At 13, a girl is growing and changing. Her once perfectly pink bedroom clashes with new tubes of bright red lipstick. Her once beloved stuffed toys and unicorn figurines fight for a place amongst scented candles and binders scribbled over with boys’ names. If life were a movie complete with soundtrack, New Buffalo’s The Last Beautiful Day would play as the shot pans from training bra to Angelina Ballerina books on the shelf.
“It’s gentle, not quite rock ‘n’roll,” says Sally Seltmann, the Australian chanteuse known as New Buffalo. “But it has the feeling and emotions associated with it.”
The Last Beautiful Day is more than just an album of ethereal beauty. The project acts as a concentration of Seltmann’s inspirations, the culmination of her musical youth.
“I started out with an idea,” she admits. “The old Hollywood feel, black and white musicals, washed out strings.”
The Last Beautiful Day is Seltmann’s musical equivalent to a cotillion–but she won’t appear in a white tulle dress, rather with a guitar, a keyboard and an iPod. After releasing a beautiful and innocent EP in her homeland, she’s dropped her first full length, to wondrous applause at home and abroad. Prior to the album’s August release you would have scraped up only curious looks at the words “New Buffalo,” but now, after a North American release on Arts & Crafts, the indie kids are buzzing.

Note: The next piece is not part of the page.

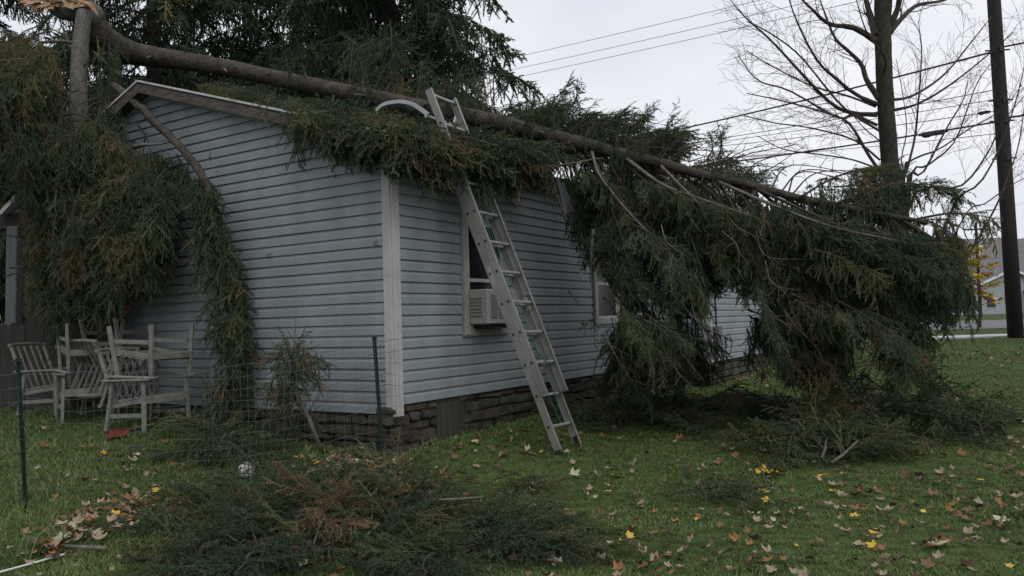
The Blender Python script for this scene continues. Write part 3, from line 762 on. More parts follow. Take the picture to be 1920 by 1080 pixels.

The album has garnered Seltmann more than just recognition from a larger audience, but independence as well. After her marriage to Darren Seltmann of the Avalanches, having the experienced sound maker on board to help out seemed natural. A few years later the marriage has lasted but the partnership in the studio took a break.
“We worked on the EP together, but I wanted to engineer my own sound on this album,” explains Seltmann. “The way I produced it was to be really romantic. The album is like a play you’d see in an old broken theatre, a real amateur production. I wanted to capture the beauty and innocence of the mistakes.”
Capture this beauty she has, but Beautiful Day’s songs of heartbreak and wanton desire also manage to fondly elaborate on the awkwardness of it all. On her debut, Seltmann sees with unsullied eyes not the embarrassment of tripping over untied shoelaces but the complex and mysterious way one falls to the ground.
As a songwriter, Seltmann possesses a sentimentally investigative eye, evident in her lyrical style. Maybe there’s something in the water, maybe it’s her Australian blood, but a perceptiveness like hers is rare and innate.
“I want to do music that naturally comes out,” she says. “In a few years time I’ll look back and say ‘yeah, I was actually like that.’”
It’s always sad to see a little girl grow up. One day she’s prancing around the house dressed as a fairy, the next she’s making out with a boy in the family room while her parents are grocery shopping. Perhaps The Last Beautiful Day isn’t an album for these misbehaving moments, but it’s perfect for remembering them after the little girl has grown up.